When we left off in the first installment of this series, I had introduced you to Ghidra, the open-source, reverse engineering tool released by the US spy agency, National Security Agency, better known as the NSA. In this tutorial, we will begin to use it to crack some simple software to help familiarize you to this excellent tool. As we move through this series, we will progress to ever increasingly more complex software.

Step #1 Open Ghidra

The first step, of course, is to start Ghidra, start a project and open a file. If you have forgotten, go back to Ghidra #1 here. Make certain to download and open the series of crackme’s (These simple crackme’s are available at https://github.com/Maijin/radare2-workshop-2015/tree/master/IOLI-crackme).

Step #2 Find the Exports

The next step is to go to the Symbol Tree as seen below and expand the exports (remember, exported functions are the modules exposed to other modules for their own use. To use these functions that other modules export, a module must import them first).

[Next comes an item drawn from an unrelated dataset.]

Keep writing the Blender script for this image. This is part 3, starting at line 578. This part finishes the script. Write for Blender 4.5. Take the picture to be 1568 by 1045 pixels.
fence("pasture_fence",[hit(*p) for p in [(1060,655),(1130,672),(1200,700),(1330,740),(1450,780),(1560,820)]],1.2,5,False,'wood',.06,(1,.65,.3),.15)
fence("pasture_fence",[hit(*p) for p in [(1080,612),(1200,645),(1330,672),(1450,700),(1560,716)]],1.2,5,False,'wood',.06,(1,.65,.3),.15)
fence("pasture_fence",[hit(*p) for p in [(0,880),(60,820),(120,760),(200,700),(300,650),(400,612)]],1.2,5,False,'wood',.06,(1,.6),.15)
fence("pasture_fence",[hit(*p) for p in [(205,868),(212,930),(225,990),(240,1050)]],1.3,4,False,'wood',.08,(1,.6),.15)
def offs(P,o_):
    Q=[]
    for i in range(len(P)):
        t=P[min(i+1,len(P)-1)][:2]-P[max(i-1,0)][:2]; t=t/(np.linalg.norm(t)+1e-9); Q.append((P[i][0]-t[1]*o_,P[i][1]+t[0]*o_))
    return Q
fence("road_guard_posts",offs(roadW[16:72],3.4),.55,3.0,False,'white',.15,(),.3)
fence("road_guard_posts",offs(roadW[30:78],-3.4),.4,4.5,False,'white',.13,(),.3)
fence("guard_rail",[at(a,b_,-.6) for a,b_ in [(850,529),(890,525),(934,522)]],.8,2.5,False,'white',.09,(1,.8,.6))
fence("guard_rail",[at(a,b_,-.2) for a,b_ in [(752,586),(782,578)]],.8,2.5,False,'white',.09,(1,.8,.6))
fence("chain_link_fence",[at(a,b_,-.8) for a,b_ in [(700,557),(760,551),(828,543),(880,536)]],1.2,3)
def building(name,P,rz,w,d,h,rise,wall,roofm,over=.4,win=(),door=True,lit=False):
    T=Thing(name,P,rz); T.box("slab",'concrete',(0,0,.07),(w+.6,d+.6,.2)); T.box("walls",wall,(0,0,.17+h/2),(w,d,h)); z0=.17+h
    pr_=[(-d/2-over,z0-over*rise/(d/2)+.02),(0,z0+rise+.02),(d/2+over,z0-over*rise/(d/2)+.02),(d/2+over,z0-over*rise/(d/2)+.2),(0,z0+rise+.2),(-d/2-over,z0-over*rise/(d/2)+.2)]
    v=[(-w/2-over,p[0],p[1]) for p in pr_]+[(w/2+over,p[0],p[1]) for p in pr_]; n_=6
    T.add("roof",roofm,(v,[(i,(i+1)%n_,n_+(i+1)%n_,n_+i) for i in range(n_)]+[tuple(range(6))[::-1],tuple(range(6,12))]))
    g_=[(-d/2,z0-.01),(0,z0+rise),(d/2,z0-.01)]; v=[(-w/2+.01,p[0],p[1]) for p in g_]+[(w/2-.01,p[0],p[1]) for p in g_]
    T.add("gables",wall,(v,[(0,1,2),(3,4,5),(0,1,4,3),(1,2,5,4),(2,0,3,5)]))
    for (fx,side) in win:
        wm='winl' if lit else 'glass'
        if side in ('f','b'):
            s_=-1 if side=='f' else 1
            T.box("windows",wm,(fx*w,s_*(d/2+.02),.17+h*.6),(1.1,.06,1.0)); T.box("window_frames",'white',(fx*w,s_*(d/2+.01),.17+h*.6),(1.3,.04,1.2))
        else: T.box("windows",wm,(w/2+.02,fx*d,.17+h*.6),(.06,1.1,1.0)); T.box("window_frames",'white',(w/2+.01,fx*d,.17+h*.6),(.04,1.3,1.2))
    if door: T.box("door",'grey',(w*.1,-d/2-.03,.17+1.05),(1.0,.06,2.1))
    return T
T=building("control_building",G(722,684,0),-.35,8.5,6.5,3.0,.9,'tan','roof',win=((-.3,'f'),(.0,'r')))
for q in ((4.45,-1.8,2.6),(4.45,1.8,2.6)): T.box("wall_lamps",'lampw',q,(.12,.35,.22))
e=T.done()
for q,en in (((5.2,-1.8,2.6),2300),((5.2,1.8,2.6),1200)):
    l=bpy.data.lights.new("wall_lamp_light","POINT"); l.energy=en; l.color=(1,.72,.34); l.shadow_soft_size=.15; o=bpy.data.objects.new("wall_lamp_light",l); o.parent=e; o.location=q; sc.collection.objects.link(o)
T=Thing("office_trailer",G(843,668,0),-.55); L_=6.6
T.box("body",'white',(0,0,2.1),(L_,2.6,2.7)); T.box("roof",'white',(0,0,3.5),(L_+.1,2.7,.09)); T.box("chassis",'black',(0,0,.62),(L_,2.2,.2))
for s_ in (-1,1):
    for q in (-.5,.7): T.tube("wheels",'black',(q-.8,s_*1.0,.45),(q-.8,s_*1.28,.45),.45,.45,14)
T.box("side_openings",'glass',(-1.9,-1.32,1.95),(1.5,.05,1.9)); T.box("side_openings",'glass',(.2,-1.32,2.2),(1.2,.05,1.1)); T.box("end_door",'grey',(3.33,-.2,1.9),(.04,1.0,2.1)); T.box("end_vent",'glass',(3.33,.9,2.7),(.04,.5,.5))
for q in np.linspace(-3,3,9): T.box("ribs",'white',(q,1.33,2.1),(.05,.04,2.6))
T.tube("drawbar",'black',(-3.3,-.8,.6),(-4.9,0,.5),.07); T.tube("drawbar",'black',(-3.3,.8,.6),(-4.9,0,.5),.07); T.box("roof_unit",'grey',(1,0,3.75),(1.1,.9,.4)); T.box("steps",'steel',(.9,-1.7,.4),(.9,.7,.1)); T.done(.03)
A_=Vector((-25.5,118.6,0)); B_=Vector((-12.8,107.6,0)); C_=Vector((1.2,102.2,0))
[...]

You should find a single function there labelled _mainCRTStartup.

When you click on it, it will open its code in the Decompile window like below.

Note that we can identify the main function about 80% down the length of the code or line #32

Step #3 Click On and Expand the _main function

Now, let’s click on that main function again to reveal its code in the decompiler.

As you can see above, there are a couple of print statements that we saw when we executed this code in Windows.

Below the print statements, we see a scanf statement. This scans for the user input from the keyboard and places it into a variable named “local_lc“.

On line #14, the code does a string comparison (_strcmp) of the string variable captured in Line #13 and compares it to a number. This number is presumably the valid password. The string comparison command will return a 0 if the two strings are the same and a 1 if they are different. This value will be placed into variable labelled “iVar1” which was declared as a integer variable in line #5 (int iVar1).

In the next section (lines 15-22), the code checks whether the value in iVar1 is equal to 0 or 1. If it is equal to 0, it prints “Password OK :” and authenticates the user. If it is equal to 1, it prints “Invalid Password!” and prevents the user from progressing to the underlying application.

Summary

Ghidra is capable of disassembling this simple crackme and enable us to uncover the password within the code. We will next disassemble increasingly more difficult software and use the capabilities of Ghidra to reveal their secrets!